Operation Flashpoint's music feels like it could have been taken from a Tom Clancy thriller film, and while it's not incredible, it fits the story and adds to the ambience. The game's sound effects also do a fine job without ever reaching greatness. Trucks, helicopters, and other machines of war sound convincing, as do small arms fire and explosions. Chirping crickets, barking dogs, and other ambient sounds help draw you into the game. The many cutscene voice-overs vary widely in quality, though mediocre acting is the order of the day, and the game's European origin shows through in the dialogue and optional subtitles, thanks to occasional (but not unduly distracting) awkward turns of phrase or mistranslations. The most conspicuous sound effect also happens to be the weakest: The radio messages from your squad leader and fellow soldiers are important for tracking the action, but they're also incessant to the point of distraction. Worse still, their clipped, robotic delivery will almost make you laugh.
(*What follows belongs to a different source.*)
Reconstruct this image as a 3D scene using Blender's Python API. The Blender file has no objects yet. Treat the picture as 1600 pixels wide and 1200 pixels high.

On the whole, Operation Flashpoint's great strengths more than compensate for its weaknesses. At its best, the game combines some of the most exciting trends of the shooter scene. Like Tribes 2, it features individual and vehicular combat on a massive scale, though those elements aren't as well integrated here. Like SWAT 3 and the Rainbow 6/Rogue Spear series, Operation Flashpoint features sophisticated team tactics that test your brain as much as your trigger finger. At the same time, the game's focus on realistic weaponry should please military buffs and perhaps wargamers since the game is arguably as much a realistic sim as it is a shooter. Best of all, Operation Flashpoint offers one of the most believable and immersive virtual worlds to date. While the mechanics of combat can be a letdown at times, the feeling of being in combat grips you at nearly every turn. With many diverse and entertaining missions, an interesting story, and loads of realistic weapons, Operation Flashpoint aims high and hits its mark.